Zaman yazarı: Gül'ün Ayak Sesleri mi?

Zaman yazarı: Gül'ün Ayak Sesleri mi?

Mustafa Ünal, Anayasa Mahkemes'nin dershanelerin kapatılmasına yönelik kararda Abdullah Gül'ü işaret etti...

Zaman Gazetesi yazarı Mustafa Ünal, bugünkü "Gül'ün ayak sesleri mi?" başlıklı yazısında Anayasa Mahkemesi'nin oy çoğunluğuyla dershanelerin kapatılmasına yönelik kararın iptal edilmesinde Abdullah Gül ile ilgili önemli bir ayrıntıyı ortaya çıkardı. Anayasa Mahkemesi'nde Abdullah Gül'ün atadığı üyeler çoğunlukta olduğunu söyleyen Ünal, "Gül'ün görevlendirdiği isimler kapatılmasını isteseydi karar olumsuz çıkardı. Yasayı iptal eden çoğunluğun omurgasını Gül'ün atadığı üyelerin oluşturduğu kesine yakın bir tahmin," dedi.

İşte Mustafa Ünal'ın yazısından bir bölüm: 

‘Hani 10 gün önce Gül cephesinde hareketlenmeden söz etmiştin ya' dedi Ankara gelişmelerini yakından takip eden arkadaş. ‘Evet, yazdım'. ‘Anayasa Mahkemesi'nin dershane kararını duyunca o yazıyı hatırladım. Gül'ün ayak sesi mi?' diye sordu. Netameli konularda ‘net cevap vermekten kaçındığımı bildiği için' onu şaşırtmadım, ‘Gülümsemekle' yetindim. ‘Tamam anladım, ben cevabımı aldım' dedi, gitti...

Dershanelerin kapısına kilit vuran yasanın iptali için birilerinin devreye girmesi gerekmiyor elbette. Kanunun Anayasa'ya aykırılığını tespit için hukuk tahsili yapmak da şart değil. Basit anayasa ve hukuk kültürüne sahip olmak kafi.

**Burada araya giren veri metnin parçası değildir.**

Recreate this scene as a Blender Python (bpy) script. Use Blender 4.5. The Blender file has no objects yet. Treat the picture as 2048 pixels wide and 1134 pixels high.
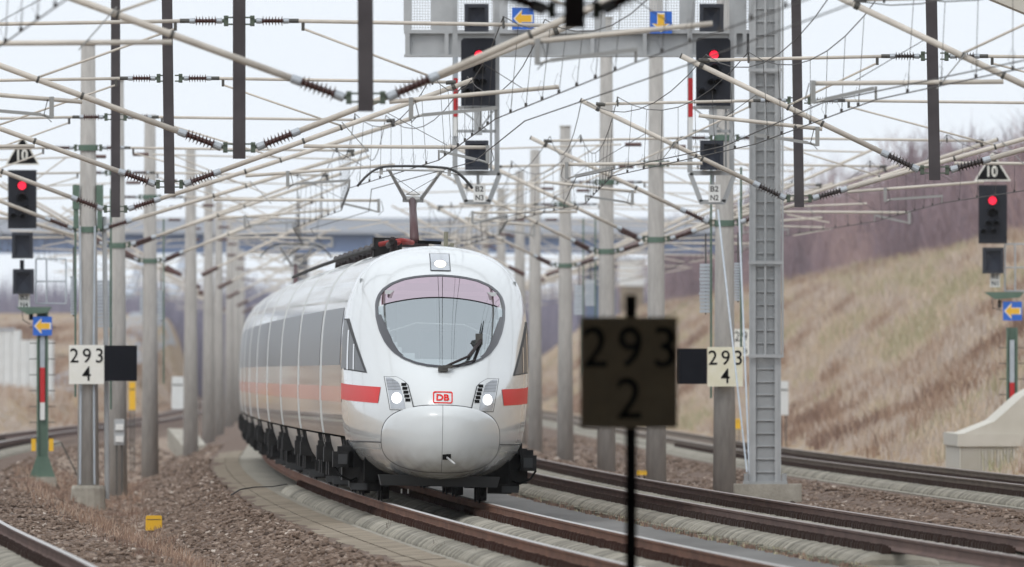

‘Mahallenin okumuş çocuğu' Milli Eğitim Bakanı Nabi Avcı ‘Düzenlemeyi savunacağım' diye ne hallere düştü, gördünüz. Siyasete girdiğine de gireceğine de pişman olmuştur herhalde. Ne entelektüel kişiliği kaldı ne de siyasetçi kimliği. Yılların Nabi Avcı'sını zavallı durumuna düşürdü.

Yer yer komediye kaçan çelişkili ve garip savunmasıyla tarihe geçti. Siyaset adamlarının hayatında ‘savunmalar' önemlidir. Kale gibi sağlam altın harflerle tarihe kaydedilmiş nice müdafaa metni edebiyat ve hukuk klasikleri arasına girmiştir. Avcı'nın savunması tersinden tarihe not edildi. İnanmadığı davayı savundu çünkü. Daha doğrusu savunamadı.

Avcı ve diğer AK Partililerin dershanelerin kapanmasına karşı çıktığı Ankara'da herkesin malumu. Dershane davasına siyasi hayatını koyan sadece bir kişiydi. İki değil... Herkes onu iknaya çalıştı. Başaramayınca çaresiz yanında saf tuttu. İKendisinin inanmadığı dershane davasını Anayasa Mahkemesi üyelerine inandırması mümkün değildi, eşyanın tabiatına aykırıydı. Gülünç duruma düştüğüyle kaldı Avcı. Daha Avcı'yı ‘Sigaya çekecek Molla Kasım' gelecek.

Yasanın iptali için birilerinin telkinine ihtiyaç yok aslında. Ama normal şartlarda. Bugün Ankara'ya haliyle ülkeye olağanüstü şartlar hakim. Ne Anayasa, ne hukuk ne adalet yürürlükte. Özellikle ‘dershane meselesinde' Anayasa Mahkemesi'nin ağır baskı altında olduğu herkesin bildiği sır.  Nitekim karar vermek için çok zorlandı. Ateşten topa dönen dosyayı hükme bağlamamak kolay olmadı, bekledi. Anayasaya aykırılığı aşikâr olmasına rağmen. İptal için illa dışarıdan etki olması gerekiyor mu? Kapatılması için tazyik oluyorsa ‘hukukun gereği, adaletin tecellisi' için de telkin olması doğal.